The clean tech boom in the U.S. is hitting the brakes — and hard. A fresh report from Rhodium Group and MIT shows that in Q2, more clean tech manufacturing projects were canceled than actually announced. Let’s break that down: companies scrapped a jaw-dropping $5 billion worth of projects, while new investments only added up to $4 billion. On top of that, actual investments (the real money moving, not just flashy announcements) dropped another 15%. Ouch.
So, what’s going on? A lot of this slowdown ties back to the GOP’s reconciliation bill, which pulled the rug out from under the Inflation Reduction Act. Remember, the IRA was the big piece of legislation that lit a fire under U.S. clean tech by offering juicy tax credits and incentives.

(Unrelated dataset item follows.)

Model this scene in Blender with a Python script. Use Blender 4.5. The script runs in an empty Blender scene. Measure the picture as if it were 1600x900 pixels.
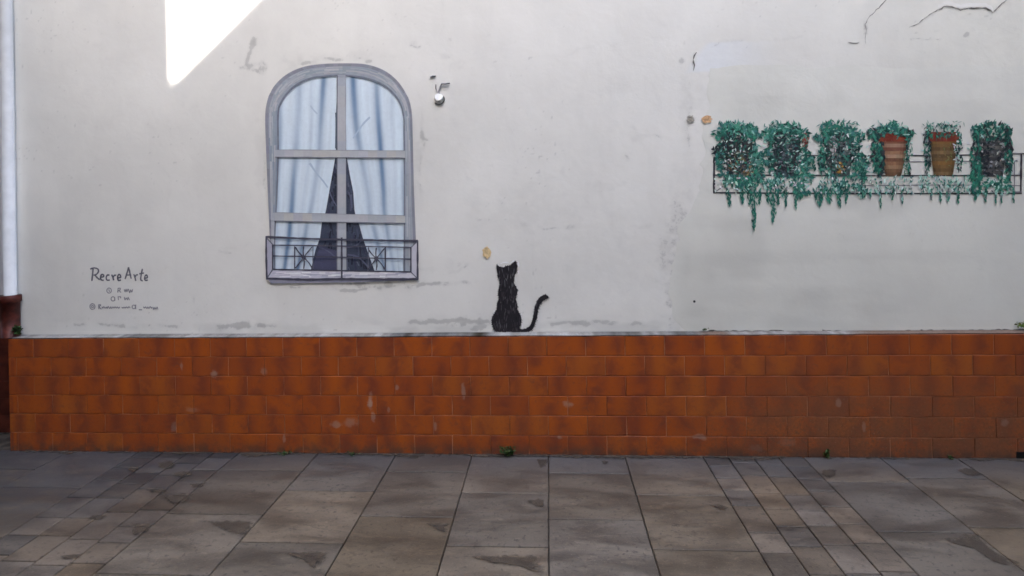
import bpy, math, random
import numpy as np
from mathutils import Vector, Matrix, Euler

random.seed(7)
rng = np.random.default_rng(11)
sc = bpy.context.scene
COL = sc.collection

# ------------------------------------------------------------------ camera
F, YAW, ROLL, CY = 900.0, 0.062, 0.0198, 308.0       # focal length in photo pixels, small yaw and roll, height of the axis
CAM = Vector((0.0, -3.0, 1.345))
cd = bpy.data.cameras.new('camera')
cam = bpy.data.objects.new('camera', cd)
COL.objects.link(cam)
sc.camera = cam
cd.sensor_fit = 'HORIZONTAL'
cd.sensor_width = 36.0
cd.lens = 36.0 * F / 1600.0
cd.shift_y = -(450.0 - CY) / 1600.0
cd.clip_start, cd.clip_end = 0.05, 2000
RM = Matrix.Rotation(YAW, 3, 'Z') @ Matrix.Rotation(ROLL, 3, 'Y')
cam.matrix_world = Matrix.Translation(CAM) @ (RM @ Matrix.Rotation(math.pi / 2, 3, 'X')).to_4x4()

# ------------------------------------------------------------------ sky, sun, exposure
SUN_EL, SUN_AZ = math.radians(40), math.radians(7)
SUN = Vector((math.cos(SUN_EL) * math.sin(SUN_AZ), -math.cos(SUN_EL) * math.cos(SUN_AZ), math.sin(SUN_EL)))
w = bpy.data.worlds.new('World')
sc.world = w
w.use_nodes = True
nt = w.node_tree
bg = nt.nodes['Background']
sky = nt.nodes.new('ShaderNodeTexSky')
sky.sky_type = 'NISHITA'
sky.sun_disc = False
sky.sun_elevation = SUN_EL
sky.sun_rotation = math.pi - SUN_AZ
sky.air_density = 1.0
sky.dust_density = 2.5
sky.ozone_density = 0.7
nt.links.new(sky.outputs[0], bg.inputs[0])
bg.inputs[1].default_value = 0.15
sl = bpy.data.lights.new('sun', 'SUN')
sl.energy = 4.0
sl.angle = math.radians(0.5)
sl.color = (1.0, 0.95, 0.88)
sun = bpy.data.objects.new('sun', sl)
sun.rotation_euler = SUN.to_track_quat('Z', 'Y').to_euler()
sun.location = (0, -20, 30)
COL.objects.link(sun)
sc.view_settings.view_transform = 'Standard'
sc.view_settings.look = 'None'
sc.view_settings.gamma = 1.0
sc.view_settings.exposure = 3.15
sc.cycles.filter_width = 1.6
sc.cycles.max_bounces = 8

# ------------------------------------------------------------------ surveying helpers: photo pixel -> point on a real plane
YP = 0.0          # face of the tiled plinth
YW = 0.06         # face of the plastered wall

def ray(u, v):
    return RM @ Vector(((u - 800.0) / F, 1.0, -(v - CY) / F))

def W(u, v, y=YW):
    d = ray(u, v)
    t = (y - CAM.y) / d.y
    return (CAM.x + d.x * t, y, CAM.z + d.z * t)

def G(u, v, z=0.0):
    d = ray(u, v)
    t = (z - CAM.z) / d.z
    return (CAM.x + d.x * t, CAM.y + d.y * t, z)

def lin(c):
    c = c / 255.0
    return c / 12.92 if c <= 0.04045 else ((c + 0.055) / 1.055) ** 2.4

def paint(r, g, b, k=1.45):
    return tuple(min(0.88, lin(x) * k * t) for x, t in ((r, 1.03), (g, 1.0), (b, .96)))

def jit(c, s):
    f = 1 + random.uniform(-s, s)
    return tuple(max(0.004, min(0.9, x * f * (1 + random.uniform(-s, s) * .3))) for x in c)

# ------------------------------------------------------------------ object helpers
def tag(o, label=None, cat=None, group=None, kind=None):
    if label: o['label'] = label
    if cat: o['category'] = cat
    if group: o['group'] = group
    if kind: o['kind'] = kind
    return o

def adopt(o, parent):
    o.parent = parent
    o.matrix_parent_inverse = Matrix.Translation(-parent_world(parent))
    return o

def parent_world(p):
    v = Vector(p.location)
    if p.parent:
        pass            # parts are built in world coordinates with their own origin at zero
    return v

def thing(name, loc, label, cat, group=None):
    o = bpy.data.objects.new(name, None)
    o.empty_display_size = 0.1
    o.location = loc
    COL.objects.link(o)
    return tag(o, label, cat, group)

def mobj(name, verts, faces, mat, parent=None, cols=None, smooth=False):
    me = bpy.data.meshes.new(name)
    me.from_pydata([tuple(v) for v in verts], [], faces)
    me.update()
    if cols is not None:
        a = me.color_attributes.new('Col', 'FLOAT_COLOR', 'POINT')
        arr = np.ones((len(verts), 4), dtype=np.float32)
        ca = np.asarray(cols, dtype=np.float32)
        arr[:, :ca.shape[1]] = ca
        a.data.foreach_set('color', arr.ravel())
    if smooth:
        me.polygons.foreach_set('use_smooth', [True] * len(me.polygons))
    me.materials.append(mat)
    o = bpy.data.objects.new(name, me)
    COL.objects.link(o)
    if parent is not None:
        adopt(o, parent)
    return o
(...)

Without those supports, companies are now hitting pause, especially in high-cost areas like EV and battery production.
The latest round of cancellations? Mostly battery factories — the very backbone of the EV revolution. Earlier in the year, the cancellations were more focused on EV production lines, but now it’s batteries taking the hit. Ironically, despite the cuts, battery manufacturing still managed to attract $8 billion in new investments in Q2. It’s messy, but batteries remain the heart of this clean tech tug-of-war.
Here’s the bigger picture: U.S. manufacturing overall is showing cracks. For the first time since 2020, investments in new factories fell for two straight quarters. That’s a big shift compared to just two years ago when the Inflation Reduction Act had manufacturing growth at its strongest since the late 1970s.
Now here’s the kicker — while U.S. GDP grew at a healthy 3.3% in Q2 (better than expected), the slowdown in manufacturing investments could signal shaky ground ahead. In other words, the economy looks strong on paper, but if clean tech and factory investments keep stalling, the long-term outlook might not be so shiny.